No relvado, Eusébio chorava emocionado; no banco Bella Guttmann já pensava no futuro. Com alguma imodéstia garantiria depois que, “se treinasse o Real, o Benfica tinha perdido”. Uma das muitas tiradas pitorescas do técnico ao longo da sua carreira. Entre as mais memoráveis, destaca-se aquela que marcou a sua conferência de imprensa de despedida do Milan, em Fevereiro de 1955: “Fui demitido, mesmo não sendo um criminoso nem um homossexual. Adeus.”

Em Portugal, deixará para sempre uma maldição com o seu nome, apesar de a ter reformulado posteriormente, com tons menos dramáticos: “Nem daqui a 100 anos um clube português volta a ganhar duas vezes seguidas a Taça dos Campeões.”

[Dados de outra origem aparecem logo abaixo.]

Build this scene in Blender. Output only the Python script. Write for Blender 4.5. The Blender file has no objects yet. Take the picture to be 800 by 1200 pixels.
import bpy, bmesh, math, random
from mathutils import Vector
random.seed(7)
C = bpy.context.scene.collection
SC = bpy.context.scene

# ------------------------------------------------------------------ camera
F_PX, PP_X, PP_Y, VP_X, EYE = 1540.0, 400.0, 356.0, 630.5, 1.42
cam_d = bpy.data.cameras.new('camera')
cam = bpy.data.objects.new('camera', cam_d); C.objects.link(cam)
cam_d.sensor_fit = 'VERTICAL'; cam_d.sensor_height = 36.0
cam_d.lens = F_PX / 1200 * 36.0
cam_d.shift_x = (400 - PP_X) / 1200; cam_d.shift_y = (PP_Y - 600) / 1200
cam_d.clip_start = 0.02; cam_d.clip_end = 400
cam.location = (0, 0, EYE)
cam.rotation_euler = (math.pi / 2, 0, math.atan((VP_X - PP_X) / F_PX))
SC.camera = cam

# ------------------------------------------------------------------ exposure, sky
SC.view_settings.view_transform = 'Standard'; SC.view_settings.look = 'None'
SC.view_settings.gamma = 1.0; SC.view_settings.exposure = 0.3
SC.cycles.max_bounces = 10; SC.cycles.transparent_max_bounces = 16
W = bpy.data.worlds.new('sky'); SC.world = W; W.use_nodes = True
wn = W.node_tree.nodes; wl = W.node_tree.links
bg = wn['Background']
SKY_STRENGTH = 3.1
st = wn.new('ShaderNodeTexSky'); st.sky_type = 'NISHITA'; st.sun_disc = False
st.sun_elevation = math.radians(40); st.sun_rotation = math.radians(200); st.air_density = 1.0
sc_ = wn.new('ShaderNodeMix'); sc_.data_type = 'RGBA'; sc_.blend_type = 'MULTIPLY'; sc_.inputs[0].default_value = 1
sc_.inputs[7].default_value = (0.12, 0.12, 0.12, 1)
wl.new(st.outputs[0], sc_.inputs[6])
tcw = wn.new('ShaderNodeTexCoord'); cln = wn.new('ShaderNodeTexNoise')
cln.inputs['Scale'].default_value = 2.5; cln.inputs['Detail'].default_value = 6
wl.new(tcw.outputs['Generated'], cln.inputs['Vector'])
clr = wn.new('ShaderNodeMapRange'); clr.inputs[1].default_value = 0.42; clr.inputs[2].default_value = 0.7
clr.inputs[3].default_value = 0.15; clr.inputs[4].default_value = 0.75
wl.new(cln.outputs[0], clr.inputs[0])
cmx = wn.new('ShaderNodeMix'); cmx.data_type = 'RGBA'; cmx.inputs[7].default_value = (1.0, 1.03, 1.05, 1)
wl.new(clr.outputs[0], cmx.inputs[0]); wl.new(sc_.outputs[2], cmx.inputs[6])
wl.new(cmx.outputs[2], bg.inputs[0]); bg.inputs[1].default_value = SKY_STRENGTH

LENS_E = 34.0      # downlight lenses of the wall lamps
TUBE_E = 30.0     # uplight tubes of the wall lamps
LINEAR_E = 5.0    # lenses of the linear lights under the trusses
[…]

A verdade é que a “maldição” de Guttmann afectou também, em sentido inverso, o treinador húngaro. Confirmará a sua saída do Benfica no final de Junho de 1962 (será rendido pelo chileno Fernando Riera), para rumar aos paraguaios do Peñarol, mas nunca mais atingirá os patamares de 1961 e 1962. Terminará a sua carreira, no final da temporada de 1973-1974, ao serviço do FC Porto (marcada pela morte do médio Pavão em campo).

O Benfica, entretanto, foi confirmando a profecia do húngaro, apesar de não lhe terem faltado oportunidades para contrariar a sua primeira versão. Logo na temporada seguinte à saída de Guttmann, perdeu a final da Taça dos Campeões Europeus frente ao Milan (2-1). O primeiro de cinco insucessos. Voltaria a perder as finais de 1964-65, com o Inter de Milão (1-0), de 1967-68, com o Manchester United (4-1), de 1987-88, com o PSV (0-0, 6-5 na decisão por penáltis) e de 1989-90, de novo com o AC Milan (1-0). Esta última disputada em Viena, cidade onde Guttmann fora enterrado nove anos antes.